お庭の狭い幼稚園

お庭の狭い幼稚園

納戸にあった茶封筒、開けてみたら「園児手帳」なるものが入っていました。私の幼稚園時代の通信簿です。生活と指導の記録、出欠、身長や体重などが記載されています。

私は八幡幼稚園の卒園。杉並区善福寺にある昭和29年開園の幼稚園で、井草八幡宮の森に囲まれた素晴らしい環境でした。

しかし、園での生活はあまり楽しくありませんでした。思い出すことといえば、学芸会で王様の役を友達と争って大喧嘩したり、いやいやオルガンを弾かされたりといったことばかり。

出欠記録を見ると、なるほど随分と欠席日数が多い。4歳児のときは年間53日、5歳児になっても29日も休んでいました。

何か楽しかったことは…ようやく一つ思い出しました。それは広い園庭にある小さな「お山」で遊んだこと。

盛り土で小さな山がつくってあり、真ん中が土管のトンネルになっていたと思います。その周りを友達と駆け回るのがとても面白かった。

先般、数十年ぶりに園の近くに行く機会があったので園庭をのぞいてみました。八幡宮の森に囲まれたあの雰囲気はそのままなのですが、驚いたのは園庭の「狭さ」です。「こんなに狭かったのか!」と思わずつぶやいてしまったくらい。

私の記憶の中で、あの園庭はとてつもなく広かったのです。それこそ、お山は教室からかなり遠くに見えていました。

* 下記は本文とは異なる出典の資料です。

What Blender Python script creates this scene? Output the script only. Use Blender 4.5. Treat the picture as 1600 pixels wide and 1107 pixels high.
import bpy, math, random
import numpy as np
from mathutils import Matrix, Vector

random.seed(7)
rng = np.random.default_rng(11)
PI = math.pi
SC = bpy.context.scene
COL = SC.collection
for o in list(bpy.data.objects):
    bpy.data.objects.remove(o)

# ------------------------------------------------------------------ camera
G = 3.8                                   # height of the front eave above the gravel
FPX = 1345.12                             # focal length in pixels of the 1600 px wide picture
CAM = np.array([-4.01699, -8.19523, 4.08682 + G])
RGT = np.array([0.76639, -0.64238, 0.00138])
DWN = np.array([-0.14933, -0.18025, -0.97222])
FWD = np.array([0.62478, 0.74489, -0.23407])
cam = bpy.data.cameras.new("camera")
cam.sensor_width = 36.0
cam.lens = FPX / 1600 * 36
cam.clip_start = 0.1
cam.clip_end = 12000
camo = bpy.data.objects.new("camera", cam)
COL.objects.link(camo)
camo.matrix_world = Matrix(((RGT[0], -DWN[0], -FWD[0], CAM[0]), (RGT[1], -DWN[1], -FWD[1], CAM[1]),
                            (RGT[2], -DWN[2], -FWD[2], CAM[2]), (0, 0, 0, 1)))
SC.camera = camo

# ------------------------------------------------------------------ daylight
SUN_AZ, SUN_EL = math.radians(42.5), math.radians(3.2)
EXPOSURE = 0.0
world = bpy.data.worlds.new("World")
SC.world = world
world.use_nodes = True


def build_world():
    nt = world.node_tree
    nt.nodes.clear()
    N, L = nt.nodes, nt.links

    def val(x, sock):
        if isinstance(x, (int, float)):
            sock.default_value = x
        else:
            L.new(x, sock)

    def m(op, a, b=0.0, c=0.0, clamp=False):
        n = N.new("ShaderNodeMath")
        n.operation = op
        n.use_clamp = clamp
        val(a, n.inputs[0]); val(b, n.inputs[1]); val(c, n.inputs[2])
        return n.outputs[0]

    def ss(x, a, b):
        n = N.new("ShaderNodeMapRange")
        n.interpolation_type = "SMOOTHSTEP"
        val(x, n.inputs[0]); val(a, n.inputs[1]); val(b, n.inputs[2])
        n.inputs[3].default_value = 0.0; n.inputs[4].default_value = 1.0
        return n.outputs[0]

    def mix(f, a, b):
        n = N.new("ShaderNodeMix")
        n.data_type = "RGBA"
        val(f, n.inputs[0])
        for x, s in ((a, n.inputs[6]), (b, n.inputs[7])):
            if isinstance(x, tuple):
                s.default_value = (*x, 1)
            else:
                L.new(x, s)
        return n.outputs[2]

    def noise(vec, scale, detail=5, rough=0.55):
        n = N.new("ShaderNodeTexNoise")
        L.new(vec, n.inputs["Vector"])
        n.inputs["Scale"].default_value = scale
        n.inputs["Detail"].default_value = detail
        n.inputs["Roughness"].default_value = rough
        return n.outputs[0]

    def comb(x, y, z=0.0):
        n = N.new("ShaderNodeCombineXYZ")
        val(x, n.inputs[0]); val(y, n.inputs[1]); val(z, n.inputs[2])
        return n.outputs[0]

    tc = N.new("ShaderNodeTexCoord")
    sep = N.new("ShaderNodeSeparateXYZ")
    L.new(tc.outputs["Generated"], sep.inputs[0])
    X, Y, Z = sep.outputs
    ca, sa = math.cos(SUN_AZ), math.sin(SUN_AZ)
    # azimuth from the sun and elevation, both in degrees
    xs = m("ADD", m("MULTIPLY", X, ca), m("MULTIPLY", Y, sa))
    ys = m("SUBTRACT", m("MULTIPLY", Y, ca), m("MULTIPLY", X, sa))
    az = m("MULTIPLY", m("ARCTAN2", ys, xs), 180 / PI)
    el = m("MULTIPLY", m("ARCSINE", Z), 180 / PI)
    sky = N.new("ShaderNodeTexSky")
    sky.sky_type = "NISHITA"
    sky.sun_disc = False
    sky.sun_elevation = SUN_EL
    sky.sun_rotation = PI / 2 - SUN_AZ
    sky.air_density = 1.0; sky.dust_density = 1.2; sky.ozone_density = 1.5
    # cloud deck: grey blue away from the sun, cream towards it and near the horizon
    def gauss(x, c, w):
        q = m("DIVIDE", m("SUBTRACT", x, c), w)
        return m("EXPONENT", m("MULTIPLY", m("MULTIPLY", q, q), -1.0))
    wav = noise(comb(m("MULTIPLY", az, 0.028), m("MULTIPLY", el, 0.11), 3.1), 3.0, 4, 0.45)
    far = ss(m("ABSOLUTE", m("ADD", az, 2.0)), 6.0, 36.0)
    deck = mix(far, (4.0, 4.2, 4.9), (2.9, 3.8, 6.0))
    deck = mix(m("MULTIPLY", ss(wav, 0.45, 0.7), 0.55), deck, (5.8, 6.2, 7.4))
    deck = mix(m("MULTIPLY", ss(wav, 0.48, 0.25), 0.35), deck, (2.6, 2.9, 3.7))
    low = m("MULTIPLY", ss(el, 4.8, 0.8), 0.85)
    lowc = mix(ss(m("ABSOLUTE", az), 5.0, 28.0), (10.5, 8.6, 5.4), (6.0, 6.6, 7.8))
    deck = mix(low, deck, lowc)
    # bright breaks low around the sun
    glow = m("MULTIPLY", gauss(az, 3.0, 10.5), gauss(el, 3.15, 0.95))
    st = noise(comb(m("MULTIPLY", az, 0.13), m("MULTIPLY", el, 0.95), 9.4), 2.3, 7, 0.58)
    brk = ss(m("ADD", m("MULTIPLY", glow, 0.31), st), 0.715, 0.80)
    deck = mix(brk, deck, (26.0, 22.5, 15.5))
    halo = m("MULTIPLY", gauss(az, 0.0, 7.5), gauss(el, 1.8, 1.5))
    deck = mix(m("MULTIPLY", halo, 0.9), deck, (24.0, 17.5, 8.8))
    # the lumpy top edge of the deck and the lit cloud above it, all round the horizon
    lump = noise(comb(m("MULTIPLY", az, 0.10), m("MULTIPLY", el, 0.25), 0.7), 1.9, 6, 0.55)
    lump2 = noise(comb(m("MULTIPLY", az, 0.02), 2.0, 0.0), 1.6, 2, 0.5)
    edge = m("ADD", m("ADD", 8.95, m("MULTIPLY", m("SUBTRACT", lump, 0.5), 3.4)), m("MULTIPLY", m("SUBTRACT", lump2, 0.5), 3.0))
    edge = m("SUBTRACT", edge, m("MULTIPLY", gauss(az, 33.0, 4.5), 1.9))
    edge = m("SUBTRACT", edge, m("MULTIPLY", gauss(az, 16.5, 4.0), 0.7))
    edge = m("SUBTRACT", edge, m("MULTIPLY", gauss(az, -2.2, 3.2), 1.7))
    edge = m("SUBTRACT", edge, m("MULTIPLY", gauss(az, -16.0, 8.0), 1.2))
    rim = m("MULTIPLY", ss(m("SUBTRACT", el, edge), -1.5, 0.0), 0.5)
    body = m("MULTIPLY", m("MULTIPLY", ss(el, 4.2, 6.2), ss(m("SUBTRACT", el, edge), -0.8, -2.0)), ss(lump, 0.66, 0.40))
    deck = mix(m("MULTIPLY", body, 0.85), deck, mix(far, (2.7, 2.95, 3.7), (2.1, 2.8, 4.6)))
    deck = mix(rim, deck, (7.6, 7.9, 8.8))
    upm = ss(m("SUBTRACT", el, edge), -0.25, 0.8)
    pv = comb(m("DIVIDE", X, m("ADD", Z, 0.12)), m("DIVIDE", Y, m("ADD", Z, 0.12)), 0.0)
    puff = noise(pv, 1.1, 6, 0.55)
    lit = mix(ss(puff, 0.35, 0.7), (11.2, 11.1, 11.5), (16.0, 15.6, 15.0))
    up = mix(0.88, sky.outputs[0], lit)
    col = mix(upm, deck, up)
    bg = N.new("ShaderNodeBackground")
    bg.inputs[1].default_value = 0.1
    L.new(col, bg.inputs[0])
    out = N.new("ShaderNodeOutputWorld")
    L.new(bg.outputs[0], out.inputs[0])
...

ところが、こうして大人の目でみると園庭もお山もなんと小さく見えることか。記憶とのギャップでより一層小さい印象をうけたのだとは思いますけれど…。

つまり、大人の目には狭く見える園庭でも、園児にとっては十分広い場合があるということです。現に自分が実体験していますので間違いありません。

幼稚園を選ぶときに、園庭の広さは気になるものです。広々とした庭でのびのびと遊ばせてあげたいと思うのが親心。

では、どのくらい広ければよいのか?ついつい大人目線で判断してしまいがちですが、狭いと思うスペースも、子供にとっては十分広い可能性がある。

娘の幼稚園を選ぶ際に、この時の体験が活きました。園の教育方針や安心、安全といったソフト面を重視、園舎や園庭といったハード面はあまりこだわらず、最終的に荻窪駅近くにある「お庭の狭い」園に決めたのです。

この選択は大正解。子供たちは狭ければ狭いなりに工夫して楽しく遊んでいました。充実した園のカリキュラムや情熱あふれる先生方のご指導のおかげで、娘は幼稚園が大好きに。ちなみに彼女の欠席日数は3年間でたったの1日でした。